今年読んだ本の一覧を自分で見返してみて、P・D・ジェイムズを全部読むぞと思っていたことを思い出した。結局五冊した読んでない。映画『トゥモロー・ワールド』が評判がいいらしいので、敬遠されがちな小説のほうも読む人が増えればいいと思う。
今数えて見たところ年内に読んだのは九十六冊で、別にノルマを課して読んでいたわけではないのだけれど、百冊に達しなかったのがなんだか少し悔しい。あと、例年ノンフィクションを集中して読む時期があったりするのだが、今年はほぼ小説しか読んでいない。

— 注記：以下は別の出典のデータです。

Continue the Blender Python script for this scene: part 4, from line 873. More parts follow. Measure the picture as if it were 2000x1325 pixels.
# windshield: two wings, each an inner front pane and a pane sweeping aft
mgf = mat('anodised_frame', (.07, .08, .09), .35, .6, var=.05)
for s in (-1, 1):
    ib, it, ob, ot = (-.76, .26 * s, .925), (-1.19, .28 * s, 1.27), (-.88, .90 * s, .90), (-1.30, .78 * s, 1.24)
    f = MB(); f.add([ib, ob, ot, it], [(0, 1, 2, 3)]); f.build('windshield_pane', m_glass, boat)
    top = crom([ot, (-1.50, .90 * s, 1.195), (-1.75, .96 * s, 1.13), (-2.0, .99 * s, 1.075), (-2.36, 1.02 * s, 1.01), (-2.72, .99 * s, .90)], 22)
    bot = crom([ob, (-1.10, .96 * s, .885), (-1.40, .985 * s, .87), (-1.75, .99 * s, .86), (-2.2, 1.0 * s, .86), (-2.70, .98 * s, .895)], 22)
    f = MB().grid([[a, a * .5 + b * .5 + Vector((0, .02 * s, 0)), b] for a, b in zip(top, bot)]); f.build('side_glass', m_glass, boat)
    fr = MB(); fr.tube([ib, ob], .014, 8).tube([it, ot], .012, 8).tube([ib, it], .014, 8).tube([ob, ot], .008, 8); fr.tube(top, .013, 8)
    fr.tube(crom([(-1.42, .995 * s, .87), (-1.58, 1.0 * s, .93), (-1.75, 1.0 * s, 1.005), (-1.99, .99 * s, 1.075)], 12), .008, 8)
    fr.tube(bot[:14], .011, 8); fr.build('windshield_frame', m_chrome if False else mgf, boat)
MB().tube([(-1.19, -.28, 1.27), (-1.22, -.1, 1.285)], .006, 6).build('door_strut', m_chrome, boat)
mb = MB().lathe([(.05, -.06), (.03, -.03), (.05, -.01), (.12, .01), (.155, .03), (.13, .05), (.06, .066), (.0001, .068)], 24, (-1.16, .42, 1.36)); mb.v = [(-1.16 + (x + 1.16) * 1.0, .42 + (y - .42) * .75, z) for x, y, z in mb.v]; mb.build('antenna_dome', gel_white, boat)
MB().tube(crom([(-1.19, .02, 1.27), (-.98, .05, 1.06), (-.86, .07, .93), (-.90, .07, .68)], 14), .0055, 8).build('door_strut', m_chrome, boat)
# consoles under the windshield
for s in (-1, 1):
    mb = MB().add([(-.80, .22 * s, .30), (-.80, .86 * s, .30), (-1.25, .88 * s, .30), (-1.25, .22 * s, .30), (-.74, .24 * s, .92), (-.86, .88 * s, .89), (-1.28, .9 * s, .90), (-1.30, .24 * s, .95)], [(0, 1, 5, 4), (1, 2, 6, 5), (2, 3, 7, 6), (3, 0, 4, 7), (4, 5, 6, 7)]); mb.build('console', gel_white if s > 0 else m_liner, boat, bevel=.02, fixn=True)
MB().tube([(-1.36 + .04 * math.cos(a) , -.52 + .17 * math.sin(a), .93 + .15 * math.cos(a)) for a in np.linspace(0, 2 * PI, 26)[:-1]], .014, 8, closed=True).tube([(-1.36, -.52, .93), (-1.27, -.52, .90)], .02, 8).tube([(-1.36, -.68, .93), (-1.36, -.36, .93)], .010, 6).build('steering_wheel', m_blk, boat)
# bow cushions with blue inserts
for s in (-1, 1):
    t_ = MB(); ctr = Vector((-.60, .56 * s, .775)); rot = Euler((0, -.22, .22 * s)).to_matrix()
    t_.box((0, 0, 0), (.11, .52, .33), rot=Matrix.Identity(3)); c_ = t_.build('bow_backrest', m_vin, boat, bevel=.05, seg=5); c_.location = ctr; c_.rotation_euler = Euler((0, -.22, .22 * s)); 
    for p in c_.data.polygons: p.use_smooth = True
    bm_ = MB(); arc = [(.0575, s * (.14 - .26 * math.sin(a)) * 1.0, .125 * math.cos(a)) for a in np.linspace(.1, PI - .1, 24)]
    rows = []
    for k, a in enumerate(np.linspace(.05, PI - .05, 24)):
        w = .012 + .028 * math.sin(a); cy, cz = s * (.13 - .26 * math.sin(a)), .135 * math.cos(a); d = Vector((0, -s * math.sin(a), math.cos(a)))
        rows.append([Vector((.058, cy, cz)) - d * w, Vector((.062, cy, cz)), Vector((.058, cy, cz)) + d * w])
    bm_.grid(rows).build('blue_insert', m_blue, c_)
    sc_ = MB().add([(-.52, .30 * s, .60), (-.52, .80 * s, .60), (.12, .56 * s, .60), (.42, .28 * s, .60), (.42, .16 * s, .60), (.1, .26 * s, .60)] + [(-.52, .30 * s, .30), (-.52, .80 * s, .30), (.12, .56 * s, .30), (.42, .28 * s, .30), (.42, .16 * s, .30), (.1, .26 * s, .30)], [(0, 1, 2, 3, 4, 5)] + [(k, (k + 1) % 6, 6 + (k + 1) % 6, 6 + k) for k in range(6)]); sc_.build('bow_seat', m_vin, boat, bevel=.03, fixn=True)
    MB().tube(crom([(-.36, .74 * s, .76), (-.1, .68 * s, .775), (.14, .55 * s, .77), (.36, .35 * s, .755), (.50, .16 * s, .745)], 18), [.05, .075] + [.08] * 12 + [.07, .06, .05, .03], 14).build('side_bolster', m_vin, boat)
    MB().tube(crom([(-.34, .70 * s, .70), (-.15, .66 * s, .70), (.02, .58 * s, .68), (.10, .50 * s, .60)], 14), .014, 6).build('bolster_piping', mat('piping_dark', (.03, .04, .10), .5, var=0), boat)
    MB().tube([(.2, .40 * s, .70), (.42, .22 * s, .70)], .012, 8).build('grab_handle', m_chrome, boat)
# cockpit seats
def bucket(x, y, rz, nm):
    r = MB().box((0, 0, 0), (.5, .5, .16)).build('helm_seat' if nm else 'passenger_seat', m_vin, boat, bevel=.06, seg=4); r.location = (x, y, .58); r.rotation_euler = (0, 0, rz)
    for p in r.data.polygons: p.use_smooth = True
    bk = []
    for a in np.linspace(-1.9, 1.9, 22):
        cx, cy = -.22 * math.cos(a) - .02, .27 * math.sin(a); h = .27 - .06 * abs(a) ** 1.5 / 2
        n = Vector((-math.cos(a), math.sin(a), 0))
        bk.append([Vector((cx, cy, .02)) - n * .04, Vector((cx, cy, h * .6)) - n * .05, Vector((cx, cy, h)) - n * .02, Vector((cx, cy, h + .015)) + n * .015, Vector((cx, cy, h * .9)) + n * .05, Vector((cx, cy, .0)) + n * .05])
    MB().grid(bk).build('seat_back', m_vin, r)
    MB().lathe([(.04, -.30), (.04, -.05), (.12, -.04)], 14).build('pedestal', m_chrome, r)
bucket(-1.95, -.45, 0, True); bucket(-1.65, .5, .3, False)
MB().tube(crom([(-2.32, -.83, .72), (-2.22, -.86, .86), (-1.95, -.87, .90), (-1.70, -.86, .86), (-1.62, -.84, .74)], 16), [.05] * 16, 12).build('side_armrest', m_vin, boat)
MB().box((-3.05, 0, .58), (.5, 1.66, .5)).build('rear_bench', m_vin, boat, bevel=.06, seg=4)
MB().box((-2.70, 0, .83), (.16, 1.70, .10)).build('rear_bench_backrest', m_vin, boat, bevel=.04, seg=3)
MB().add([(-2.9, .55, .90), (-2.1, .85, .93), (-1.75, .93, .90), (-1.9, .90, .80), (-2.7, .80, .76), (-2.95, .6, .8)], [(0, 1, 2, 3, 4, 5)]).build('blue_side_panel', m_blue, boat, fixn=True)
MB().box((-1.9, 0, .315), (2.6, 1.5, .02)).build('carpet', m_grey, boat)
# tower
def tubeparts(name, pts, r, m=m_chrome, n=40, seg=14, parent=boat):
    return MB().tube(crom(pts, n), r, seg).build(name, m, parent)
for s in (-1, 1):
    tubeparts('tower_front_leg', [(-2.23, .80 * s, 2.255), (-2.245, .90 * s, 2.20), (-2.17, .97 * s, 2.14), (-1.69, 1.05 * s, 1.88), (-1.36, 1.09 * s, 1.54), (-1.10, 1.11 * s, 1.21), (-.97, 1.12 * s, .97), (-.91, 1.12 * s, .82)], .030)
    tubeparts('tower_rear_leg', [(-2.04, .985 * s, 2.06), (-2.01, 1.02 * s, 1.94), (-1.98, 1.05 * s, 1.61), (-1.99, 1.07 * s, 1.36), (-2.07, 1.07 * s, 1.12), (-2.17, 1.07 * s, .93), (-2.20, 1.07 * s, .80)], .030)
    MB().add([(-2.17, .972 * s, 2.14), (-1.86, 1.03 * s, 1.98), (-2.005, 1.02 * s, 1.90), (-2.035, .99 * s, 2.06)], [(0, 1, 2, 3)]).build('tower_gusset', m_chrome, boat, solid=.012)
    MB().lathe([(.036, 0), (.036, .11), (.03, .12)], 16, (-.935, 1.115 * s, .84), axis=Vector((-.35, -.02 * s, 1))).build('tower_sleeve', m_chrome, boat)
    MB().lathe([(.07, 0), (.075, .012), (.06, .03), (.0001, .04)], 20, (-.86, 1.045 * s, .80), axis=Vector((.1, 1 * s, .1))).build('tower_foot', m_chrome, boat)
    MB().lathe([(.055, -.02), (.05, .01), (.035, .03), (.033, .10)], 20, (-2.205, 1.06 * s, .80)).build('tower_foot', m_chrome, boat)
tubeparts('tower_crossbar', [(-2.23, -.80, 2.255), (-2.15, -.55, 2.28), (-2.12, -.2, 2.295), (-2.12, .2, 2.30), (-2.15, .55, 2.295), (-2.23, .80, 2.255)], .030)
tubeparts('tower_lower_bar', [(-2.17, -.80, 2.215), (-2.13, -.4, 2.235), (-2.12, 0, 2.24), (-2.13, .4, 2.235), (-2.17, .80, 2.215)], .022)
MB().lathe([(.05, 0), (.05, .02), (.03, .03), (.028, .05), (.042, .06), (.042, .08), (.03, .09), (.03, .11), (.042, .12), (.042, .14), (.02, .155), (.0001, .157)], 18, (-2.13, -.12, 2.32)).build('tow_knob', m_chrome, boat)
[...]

相変わらず今年刊行された本をほとんど読んでいないので、年間ベストみたいものを書く必要を感じないので、書きはしないが、数少ない今年刊行され読んだ本のなかから人にお勧めするとしたら、黒井千次の『一日 夢の柵』をお勧めしたい。派手さのない地味な短編集ではあるものの、日常のなかに潜む違和をすっとすくい上げる手腕はそれがさりげないだけに、凄いものだと思う。